Au Haut Commissariat pour les Réfugiés (HCR)
  • Suspendre les opérations de rapatriement tant que les conditions interdisent d'envisager le rapatriement volontaire des réfugiés et qu'elles ne leur garantissent pas sécurité et dignité, ni ne leur assurent le repect de leurs droits humains. En particulier, le HCR et les réfugiés doivent disposer de plus d'informations sur la situation des droits humains dans les Hauts-Plateaux du Centre, et le HCR doit être en mesure d'envoyer des observateurs dans la région. Le HCR doit également insister pour que le droit de visiter les foyers à l'intérieur des Hauts-Plateaux soit accordé à ses délégués, et ce, sans que des représentants du gouvernement vietnamien ne soient présents ni n'interviennent avant, pendant ou après le rapatriement d'un réfugié.
  • Interrompre le filtrage et le rejet des requérants d'asile au Cambodge, tant que des informations plus détaillées sur la situation dans les Hauts-Plateaux du Centre ne seront pas disponibles.
  • Obtenir la garantie du gouvernement cambodgien qu'aucun réfugié ne sera rapatrié en un lieu, où sa vie ou sa liberté est menacée.
  • Continuer d'insister pour que le Cambodge remplisse les obligations qui, en tant qu'Etat partie à la Convention relatif au statut des réfugiés de 1951, lui incombent, et intervenir en public ou en privé auprès du gouvernement si et chaque fois que les forces de sécurité cambodgiennes expulsent des réfugiés hors du pays - que ces derniers se trouvent à l'intérieur du Cambodge ou à la frontière -, en violation de ses obligations de non-refoulement.
  • Obtenir des gouvernements cambodgien et vietnamien la garantie écrite que tout programme de rapatriement sera respectueux de la volonté des réfugiés et des normes internationales, et conforme au droit des individus de continuer de demander asile au Cambodge.
  • Lorsque le rapatriement ne peut être envisagé, le HCR doit continuer de protéger le droit des Montagnards de demander et d'obtenir asile au Cambodge, et rechercher une solution durable à leur détresse, en considérant notamment les possibilités de relocation dans un pays-tiers.
A la Communauté internationale
  • Lors de leurs futures discussions bilatérales avec le Vietnam, les hauts fonctionnaires internationaux - surtout ceux qui sont originaires d'un pays membre de l'Association des nations du sud-est asiatique (ASEAN) -, doivent exprimer leurs inquiétudes quant aux violations continuelles des droits humains dans les Hauts-Plateaux du Centre du Vietnam.
  • Exhorter le gouvernement vietnamien à adopter les recommandations sus-mentionnées en partie A.

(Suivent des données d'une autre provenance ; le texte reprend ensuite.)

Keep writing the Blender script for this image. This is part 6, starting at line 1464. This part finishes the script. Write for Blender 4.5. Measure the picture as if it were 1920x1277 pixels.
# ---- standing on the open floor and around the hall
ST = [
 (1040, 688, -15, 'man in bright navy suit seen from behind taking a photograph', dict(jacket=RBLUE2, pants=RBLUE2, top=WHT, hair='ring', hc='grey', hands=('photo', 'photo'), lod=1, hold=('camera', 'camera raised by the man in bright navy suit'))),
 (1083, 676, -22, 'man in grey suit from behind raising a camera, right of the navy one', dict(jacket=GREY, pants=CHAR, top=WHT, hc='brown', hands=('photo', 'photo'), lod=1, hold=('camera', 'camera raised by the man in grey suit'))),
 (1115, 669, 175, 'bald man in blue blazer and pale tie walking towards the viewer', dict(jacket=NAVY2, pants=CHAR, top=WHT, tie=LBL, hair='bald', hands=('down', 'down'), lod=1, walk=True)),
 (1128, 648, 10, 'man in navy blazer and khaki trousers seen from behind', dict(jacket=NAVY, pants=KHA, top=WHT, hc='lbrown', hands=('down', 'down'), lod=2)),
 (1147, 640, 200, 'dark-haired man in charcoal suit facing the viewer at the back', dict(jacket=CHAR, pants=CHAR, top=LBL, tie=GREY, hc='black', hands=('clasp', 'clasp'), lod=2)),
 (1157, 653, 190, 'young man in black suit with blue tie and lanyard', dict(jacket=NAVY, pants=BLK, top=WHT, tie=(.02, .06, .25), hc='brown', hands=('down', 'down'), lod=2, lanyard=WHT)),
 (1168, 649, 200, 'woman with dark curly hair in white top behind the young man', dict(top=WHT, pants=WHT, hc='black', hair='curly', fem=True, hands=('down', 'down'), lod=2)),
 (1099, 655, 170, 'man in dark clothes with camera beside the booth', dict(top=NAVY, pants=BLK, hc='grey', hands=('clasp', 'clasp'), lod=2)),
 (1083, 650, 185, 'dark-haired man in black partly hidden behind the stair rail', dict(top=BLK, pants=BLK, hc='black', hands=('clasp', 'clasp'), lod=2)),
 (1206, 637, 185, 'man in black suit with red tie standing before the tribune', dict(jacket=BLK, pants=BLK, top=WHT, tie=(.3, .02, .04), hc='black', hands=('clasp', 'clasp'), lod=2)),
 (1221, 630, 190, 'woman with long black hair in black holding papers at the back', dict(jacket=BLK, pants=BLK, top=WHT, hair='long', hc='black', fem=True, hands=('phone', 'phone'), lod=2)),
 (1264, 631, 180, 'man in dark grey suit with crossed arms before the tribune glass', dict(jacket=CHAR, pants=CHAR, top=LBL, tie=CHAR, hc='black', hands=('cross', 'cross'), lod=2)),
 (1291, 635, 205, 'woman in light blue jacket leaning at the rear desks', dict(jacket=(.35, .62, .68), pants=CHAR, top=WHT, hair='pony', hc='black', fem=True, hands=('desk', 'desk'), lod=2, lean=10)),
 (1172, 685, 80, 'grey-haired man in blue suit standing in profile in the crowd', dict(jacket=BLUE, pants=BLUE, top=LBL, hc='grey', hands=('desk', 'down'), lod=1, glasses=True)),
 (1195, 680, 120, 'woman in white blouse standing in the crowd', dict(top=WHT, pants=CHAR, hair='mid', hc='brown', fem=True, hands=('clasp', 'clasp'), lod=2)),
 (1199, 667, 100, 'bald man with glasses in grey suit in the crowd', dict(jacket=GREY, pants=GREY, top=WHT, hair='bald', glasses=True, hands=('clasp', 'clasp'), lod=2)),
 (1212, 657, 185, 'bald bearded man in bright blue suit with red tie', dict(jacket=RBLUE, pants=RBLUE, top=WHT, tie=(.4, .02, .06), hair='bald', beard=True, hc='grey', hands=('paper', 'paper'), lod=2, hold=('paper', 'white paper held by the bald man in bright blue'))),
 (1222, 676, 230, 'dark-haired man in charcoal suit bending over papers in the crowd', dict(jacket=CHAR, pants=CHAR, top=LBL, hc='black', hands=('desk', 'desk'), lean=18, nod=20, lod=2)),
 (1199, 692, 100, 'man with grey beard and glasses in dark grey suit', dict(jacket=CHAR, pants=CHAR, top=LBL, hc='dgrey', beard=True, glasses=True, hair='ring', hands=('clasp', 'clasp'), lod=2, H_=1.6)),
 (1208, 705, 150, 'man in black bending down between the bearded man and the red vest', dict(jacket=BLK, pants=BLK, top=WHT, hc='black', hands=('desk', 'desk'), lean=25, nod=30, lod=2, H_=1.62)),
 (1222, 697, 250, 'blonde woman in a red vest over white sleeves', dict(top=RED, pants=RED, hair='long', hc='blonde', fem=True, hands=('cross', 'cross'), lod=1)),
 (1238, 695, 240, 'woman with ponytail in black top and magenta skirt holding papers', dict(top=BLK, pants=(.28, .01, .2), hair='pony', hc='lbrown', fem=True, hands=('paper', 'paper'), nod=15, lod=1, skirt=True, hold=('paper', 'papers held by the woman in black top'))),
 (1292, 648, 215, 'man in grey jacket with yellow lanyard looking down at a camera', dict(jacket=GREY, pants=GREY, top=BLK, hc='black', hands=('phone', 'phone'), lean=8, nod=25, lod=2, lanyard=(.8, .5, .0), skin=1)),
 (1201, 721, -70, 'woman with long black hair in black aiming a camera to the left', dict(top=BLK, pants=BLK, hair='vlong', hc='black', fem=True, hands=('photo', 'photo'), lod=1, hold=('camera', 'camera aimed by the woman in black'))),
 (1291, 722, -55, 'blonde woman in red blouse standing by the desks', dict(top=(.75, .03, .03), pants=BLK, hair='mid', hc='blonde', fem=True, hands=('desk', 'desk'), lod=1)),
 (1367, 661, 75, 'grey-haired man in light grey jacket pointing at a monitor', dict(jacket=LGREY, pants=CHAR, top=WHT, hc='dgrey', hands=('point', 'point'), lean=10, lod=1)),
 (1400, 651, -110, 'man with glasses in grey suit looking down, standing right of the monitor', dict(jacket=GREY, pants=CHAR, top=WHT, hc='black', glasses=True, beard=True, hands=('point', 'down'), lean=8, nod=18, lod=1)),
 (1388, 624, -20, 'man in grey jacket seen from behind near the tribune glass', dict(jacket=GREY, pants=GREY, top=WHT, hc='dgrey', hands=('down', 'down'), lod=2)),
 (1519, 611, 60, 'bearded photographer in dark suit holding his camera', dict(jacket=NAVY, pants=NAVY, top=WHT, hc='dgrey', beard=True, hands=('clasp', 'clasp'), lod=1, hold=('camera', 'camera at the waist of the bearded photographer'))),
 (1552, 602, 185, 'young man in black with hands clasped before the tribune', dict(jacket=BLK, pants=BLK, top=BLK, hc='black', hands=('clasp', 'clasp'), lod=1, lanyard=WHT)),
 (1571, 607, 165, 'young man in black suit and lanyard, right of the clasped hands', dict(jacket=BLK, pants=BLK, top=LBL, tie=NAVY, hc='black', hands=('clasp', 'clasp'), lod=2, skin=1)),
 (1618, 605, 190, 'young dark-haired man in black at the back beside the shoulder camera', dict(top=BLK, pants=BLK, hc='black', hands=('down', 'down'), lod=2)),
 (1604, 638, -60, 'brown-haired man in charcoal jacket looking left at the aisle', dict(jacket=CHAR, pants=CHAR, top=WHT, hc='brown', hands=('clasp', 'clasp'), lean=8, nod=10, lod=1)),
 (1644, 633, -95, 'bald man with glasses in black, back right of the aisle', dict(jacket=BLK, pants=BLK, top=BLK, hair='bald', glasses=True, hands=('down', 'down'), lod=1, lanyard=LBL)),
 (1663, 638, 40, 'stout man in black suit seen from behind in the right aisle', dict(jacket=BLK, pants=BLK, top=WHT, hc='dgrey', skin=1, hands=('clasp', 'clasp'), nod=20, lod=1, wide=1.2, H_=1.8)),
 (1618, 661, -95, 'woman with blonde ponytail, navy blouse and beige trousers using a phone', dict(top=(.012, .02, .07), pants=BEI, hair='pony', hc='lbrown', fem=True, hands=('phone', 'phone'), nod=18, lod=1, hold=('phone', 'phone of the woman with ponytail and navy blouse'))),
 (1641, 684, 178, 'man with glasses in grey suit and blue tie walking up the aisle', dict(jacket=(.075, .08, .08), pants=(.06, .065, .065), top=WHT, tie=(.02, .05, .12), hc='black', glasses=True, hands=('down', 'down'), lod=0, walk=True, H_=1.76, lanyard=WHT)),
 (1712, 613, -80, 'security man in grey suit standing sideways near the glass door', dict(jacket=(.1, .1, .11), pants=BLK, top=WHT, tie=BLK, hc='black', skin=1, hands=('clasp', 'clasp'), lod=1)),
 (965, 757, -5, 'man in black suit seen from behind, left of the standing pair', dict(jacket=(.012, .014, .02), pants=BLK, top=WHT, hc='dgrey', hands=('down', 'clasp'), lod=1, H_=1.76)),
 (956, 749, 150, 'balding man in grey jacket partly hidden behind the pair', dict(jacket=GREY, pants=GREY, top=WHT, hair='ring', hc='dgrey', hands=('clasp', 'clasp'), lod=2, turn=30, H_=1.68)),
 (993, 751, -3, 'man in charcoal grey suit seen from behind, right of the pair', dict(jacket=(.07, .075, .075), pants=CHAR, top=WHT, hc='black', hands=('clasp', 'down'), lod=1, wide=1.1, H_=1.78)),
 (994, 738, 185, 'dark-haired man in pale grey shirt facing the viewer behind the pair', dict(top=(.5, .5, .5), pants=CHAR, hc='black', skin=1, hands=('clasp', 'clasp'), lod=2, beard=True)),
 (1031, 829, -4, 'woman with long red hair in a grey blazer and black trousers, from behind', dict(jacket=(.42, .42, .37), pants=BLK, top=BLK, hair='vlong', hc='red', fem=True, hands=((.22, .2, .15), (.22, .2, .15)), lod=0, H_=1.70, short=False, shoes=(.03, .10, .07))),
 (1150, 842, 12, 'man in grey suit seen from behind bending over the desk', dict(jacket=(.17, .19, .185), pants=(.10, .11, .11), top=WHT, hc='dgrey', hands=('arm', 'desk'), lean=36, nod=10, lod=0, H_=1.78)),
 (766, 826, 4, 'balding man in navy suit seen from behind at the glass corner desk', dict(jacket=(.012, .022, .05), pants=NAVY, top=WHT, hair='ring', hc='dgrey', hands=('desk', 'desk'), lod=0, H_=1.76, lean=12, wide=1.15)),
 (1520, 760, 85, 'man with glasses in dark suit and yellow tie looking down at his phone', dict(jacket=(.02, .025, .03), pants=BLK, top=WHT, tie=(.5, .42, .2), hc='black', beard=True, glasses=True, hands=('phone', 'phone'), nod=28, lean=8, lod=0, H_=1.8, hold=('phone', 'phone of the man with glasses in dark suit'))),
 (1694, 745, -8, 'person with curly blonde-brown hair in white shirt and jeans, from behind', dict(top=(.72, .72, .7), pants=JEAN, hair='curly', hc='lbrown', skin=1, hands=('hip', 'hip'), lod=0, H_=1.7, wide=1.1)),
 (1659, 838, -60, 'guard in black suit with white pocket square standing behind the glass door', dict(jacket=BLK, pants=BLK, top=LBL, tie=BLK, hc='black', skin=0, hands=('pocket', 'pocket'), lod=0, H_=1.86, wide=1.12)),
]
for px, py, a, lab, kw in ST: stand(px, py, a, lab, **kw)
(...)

  • Encourager le Vietnam à faire preuve d'une plus grande transparence et à se porter garant de son système juridique et pénal, et l'inciter à établir un pouvoir judiciaire indépendant et impartial. Insister pour que l'accès aux procès soit accordé aux observateurs internationaux et aux enquêteurs indépendants.
  • Fournir l'assistance technique nécessaire à une réforme du système judiciaire, en portant une attention spéciale au système pénal.
  • Financer des programmes de développement mis en oeuvre dans les Hauts-Plateaux du Centre par des ONG indépendantes, notamment des programmes qui garantissent la participation totale des minorités ethniques.
  • Exhorter le gouvernement cambodgien à continuer de satisfaire aux obligations qui lui incombent en vertu de la Convention relative au statut des réfugiés de 1951, et intervenir, publiquement ou en privé, auprès du gouvernement cambodgien si et chaque fois que les forces de sécurité cambodgiennes rapatrient de force des réfugiés, du Cambodge vers le Vietnam.